[Rows from a dataset]
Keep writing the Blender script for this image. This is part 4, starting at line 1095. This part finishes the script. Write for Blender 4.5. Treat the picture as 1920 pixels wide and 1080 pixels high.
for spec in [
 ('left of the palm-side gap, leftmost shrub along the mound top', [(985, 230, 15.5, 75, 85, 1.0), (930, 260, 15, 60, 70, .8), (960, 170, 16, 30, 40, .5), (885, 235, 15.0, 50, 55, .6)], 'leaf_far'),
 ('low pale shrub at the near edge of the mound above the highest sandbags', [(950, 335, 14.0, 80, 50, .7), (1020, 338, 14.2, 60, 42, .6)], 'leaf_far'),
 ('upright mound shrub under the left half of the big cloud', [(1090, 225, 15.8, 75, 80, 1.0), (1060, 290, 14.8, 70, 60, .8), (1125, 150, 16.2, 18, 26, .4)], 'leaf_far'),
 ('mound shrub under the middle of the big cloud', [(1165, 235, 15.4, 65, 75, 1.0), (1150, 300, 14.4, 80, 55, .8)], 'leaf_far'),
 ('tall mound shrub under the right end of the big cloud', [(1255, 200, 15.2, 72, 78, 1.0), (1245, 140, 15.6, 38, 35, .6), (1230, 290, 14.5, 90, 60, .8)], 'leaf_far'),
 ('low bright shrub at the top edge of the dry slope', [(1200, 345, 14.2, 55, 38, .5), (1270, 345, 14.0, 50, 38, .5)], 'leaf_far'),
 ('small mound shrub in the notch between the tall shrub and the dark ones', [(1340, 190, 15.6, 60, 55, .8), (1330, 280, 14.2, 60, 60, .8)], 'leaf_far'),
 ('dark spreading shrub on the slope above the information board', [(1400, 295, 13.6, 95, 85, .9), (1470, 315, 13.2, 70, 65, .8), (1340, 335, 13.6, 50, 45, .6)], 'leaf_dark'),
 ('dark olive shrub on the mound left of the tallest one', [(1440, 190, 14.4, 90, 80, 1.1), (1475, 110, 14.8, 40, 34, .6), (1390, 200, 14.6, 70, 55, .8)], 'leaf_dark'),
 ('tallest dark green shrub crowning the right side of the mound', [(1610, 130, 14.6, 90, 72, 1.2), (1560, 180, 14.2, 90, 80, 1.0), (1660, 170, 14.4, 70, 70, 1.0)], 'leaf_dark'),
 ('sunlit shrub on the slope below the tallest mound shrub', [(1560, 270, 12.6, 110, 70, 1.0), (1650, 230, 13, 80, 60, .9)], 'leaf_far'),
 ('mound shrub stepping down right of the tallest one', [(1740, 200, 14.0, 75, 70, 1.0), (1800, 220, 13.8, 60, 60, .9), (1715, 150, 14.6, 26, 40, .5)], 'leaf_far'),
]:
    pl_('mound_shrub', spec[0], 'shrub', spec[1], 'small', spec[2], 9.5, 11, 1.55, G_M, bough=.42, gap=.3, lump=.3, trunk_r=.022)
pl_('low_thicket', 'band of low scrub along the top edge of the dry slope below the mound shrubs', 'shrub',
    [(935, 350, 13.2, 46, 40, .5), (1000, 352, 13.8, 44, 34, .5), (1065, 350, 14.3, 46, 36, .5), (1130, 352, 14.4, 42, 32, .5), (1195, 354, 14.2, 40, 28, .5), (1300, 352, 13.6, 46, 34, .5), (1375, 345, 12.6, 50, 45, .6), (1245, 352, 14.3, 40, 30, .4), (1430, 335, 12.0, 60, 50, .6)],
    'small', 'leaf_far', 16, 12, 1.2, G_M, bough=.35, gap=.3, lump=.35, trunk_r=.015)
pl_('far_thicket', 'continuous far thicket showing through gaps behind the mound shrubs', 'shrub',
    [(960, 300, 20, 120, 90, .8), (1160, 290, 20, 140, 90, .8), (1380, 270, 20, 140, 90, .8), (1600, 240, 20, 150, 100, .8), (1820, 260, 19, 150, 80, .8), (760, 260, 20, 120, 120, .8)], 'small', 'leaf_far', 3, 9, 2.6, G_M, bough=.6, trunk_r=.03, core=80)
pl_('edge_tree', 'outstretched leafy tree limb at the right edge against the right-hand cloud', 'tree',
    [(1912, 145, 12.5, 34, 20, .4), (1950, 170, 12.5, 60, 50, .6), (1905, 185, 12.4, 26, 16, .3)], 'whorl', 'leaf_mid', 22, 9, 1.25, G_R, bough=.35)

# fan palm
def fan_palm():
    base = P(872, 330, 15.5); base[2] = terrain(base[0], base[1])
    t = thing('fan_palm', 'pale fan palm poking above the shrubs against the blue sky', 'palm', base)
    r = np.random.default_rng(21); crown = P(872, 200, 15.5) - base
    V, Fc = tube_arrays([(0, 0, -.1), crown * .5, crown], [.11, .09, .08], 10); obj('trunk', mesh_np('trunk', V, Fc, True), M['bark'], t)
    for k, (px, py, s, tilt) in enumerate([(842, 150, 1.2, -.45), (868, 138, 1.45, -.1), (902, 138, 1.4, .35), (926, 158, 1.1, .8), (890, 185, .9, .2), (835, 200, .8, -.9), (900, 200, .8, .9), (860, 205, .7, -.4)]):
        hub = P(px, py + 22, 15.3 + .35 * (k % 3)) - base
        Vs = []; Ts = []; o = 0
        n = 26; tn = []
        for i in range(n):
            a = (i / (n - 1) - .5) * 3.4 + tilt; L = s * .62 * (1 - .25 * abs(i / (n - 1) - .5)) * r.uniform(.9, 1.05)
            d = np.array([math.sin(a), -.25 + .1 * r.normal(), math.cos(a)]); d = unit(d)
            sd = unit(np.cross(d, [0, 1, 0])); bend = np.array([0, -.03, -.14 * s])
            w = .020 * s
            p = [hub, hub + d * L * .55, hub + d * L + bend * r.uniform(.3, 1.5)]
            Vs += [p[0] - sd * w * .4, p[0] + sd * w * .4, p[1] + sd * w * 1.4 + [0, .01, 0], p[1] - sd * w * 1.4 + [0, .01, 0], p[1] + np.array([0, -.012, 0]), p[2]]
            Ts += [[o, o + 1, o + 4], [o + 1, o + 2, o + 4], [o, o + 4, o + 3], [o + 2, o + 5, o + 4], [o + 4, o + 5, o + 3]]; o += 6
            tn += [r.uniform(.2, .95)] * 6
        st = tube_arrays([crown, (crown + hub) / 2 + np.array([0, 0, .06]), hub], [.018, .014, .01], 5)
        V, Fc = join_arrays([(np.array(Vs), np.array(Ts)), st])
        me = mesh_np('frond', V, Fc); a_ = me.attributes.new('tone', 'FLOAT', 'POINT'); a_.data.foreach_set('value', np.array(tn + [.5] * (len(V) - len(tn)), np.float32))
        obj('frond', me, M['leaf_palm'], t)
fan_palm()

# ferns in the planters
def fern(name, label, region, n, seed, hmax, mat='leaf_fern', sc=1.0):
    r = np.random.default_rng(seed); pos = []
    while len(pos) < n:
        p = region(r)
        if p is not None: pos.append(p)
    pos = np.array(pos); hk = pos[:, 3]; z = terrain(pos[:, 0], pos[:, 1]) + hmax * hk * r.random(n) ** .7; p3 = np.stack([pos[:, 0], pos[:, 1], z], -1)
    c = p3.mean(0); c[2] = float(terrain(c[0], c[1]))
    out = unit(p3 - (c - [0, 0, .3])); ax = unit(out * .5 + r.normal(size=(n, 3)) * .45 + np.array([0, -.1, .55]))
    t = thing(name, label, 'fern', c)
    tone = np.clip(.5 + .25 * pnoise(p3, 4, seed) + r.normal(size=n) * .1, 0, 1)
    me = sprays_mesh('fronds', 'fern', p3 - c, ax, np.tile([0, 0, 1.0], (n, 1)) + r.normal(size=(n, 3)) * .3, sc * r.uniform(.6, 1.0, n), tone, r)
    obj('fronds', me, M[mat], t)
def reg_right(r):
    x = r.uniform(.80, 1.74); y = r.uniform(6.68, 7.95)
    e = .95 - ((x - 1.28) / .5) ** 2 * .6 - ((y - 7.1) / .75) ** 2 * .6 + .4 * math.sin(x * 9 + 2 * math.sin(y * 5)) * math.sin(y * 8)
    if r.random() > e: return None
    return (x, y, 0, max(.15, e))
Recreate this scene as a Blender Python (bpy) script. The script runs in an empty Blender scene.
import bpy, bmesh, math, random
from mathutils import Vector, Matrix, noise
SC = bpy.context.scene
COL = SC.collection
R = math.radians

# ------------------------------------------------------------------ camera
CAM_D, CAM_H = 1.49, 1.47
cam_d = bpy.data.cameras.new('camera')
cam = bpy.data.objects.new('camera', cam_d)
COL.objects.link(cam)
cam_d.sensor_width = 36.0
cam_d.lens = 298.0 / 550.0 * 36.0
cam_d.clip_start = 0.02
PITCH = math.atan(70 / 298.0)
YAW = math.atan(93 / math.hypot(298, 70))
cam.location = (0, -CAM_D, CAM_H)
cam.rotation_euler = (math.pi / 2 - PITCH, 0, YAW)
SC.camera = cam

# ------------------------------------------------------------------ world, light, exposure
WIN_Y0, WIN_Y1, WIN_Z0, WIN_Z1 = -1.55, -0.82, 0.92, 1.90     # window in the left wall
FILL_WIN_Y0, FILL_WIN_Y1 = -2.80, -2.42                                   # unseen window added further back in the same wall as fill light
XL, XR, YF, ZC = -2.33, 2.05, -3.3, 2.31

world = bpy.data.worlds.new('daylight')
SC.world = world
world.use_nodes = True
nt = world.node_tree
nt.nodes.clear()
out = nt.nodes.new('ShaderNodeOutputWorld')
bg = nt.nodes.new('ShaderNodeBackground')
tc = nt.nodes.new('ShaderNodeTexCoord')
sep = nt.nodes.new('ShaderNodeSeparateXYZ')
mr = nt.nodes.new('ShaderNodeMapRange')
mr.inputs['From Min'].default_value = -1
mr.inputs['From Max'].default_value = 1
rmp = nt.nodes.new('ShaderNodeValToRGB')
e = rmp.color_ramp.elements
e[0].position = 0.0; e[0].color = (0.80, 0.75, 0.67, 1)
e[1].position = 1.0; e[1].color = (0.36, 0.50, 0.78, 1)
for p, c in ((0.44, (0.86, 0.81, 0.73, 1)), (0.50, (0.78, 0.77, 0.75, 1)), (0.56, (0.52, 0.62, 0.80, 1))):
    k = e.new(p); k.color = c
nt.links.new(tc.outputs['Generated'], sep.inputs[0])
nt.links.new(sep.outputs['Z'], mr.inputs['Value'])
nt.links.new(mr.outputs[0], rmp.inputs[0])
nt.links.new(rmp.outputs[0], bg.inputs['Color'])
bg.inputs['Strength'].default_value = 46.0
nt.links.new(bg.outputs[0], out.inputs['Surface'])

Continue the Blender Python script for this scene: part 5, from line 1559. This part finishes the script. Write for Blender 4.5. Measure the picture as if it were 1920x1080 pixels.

[STATED GOAL]:
Begin at the line that has "Recreate this scene" in the entries above; stop after the line that has "nt.links.new(bg.outputs[0], out.inputs['Surface'])". Transcribe exactly those lines and no others.

[REPLY]:
Recreate this scene as a Blender Python (bpy) script. The script runs in an empty Blender scene.
import bpy, bmesh, math, random
from mathutils import Vector, Matrix, noise
SC = bpy.context.scene
COL = SC.collection
R = math.radians

# ------------------------------------------------------------------ camera
CAM_D, CAM_H = 1.49, 1.47
cam_d = bpy.data.cameras.new('camera')
cam = bpy.data.objects.new('camera', cam_d)
COL.objects.link(cam)
cam_d.sensor_width = 36.0
cam_d.lens = 298.0 / 550.0 * 36.0
cam_d.clip_start = 0.02
PITCH = math.atan(70 / 298.0)
YAW = math.atan(93 / math.hypot(298, 70))
cam.location = (0, -CAM_D, CAM_H)
cam.rotation_euler = (math.pi / 2 - PITCH, 0, YAW)
SC.camera = cam

# ------------------------------------------------------------------ world, light, exposure
WIN_Y0, WIN_Y1, WIN_Z0, WIN_Z1 = -1.55, -0.82, 0.92, 1.90     # window in the left wall
FILL_WIN_Y0, FILL_WIN_Y1 = -2.80, -2.42                                   # unseen window added further back in the same wall as fill light
XL, XR, YF, ZC = -2.33, 2.05, -3.3, 2.31

world = bpy.data.worlds.new('daylight')
SC.world = world
world.use_nodes = True
nt = world.node_tree
nt.nodes.clear()
out = nt.nodes.new('ShaderNodeOutputWorld')
bg = nt.nodes.new('ShaderNodeBackground')
tc = nt.nodes.new('ShaderNodeTexCoord')
sep = nt.nodes.new('ShaderNodeSeparateXYZ')
mr = nt.nodes.new('ShaderNodeMapRange')
mr.inputs['From Min'].default_value = -1
mr.inputs['From Max'].default_value = 1
rmp = nt.nodes.new('ShaderNodeValToRGB')
e = rmp.color_ramp.elements
e[0].position = 0.0; e[0].color = (0.80, 0.75, 0.67, 1)
e[1].position = 1.0; e[1].color = (0.36, 0.50, 0.78, 1)
for p, c in ((0.44, (0.86, 0.81, 0.73, 1)), (0.50, (0.78, 0.77, 0.75, 1)), (0.56, (0.52, 0.62, 0.80, 1))):
    k = e.new(p); k.color = c
nt.links.new(tc.outputs['Generated'], sep.inputs[0])
nt.links.new(sep.outputs['Z'], mr.inputs['Value'])
nt.links.new(mr.outputs[0], rmp.inputs[0])
nt.links.new(rmp.outputs[0], bg.inputs['Color'])
bg.inputs['Strength'].default_value = 46.0
nt.links.new(bg.outputs[0], out.inputs['Surface'])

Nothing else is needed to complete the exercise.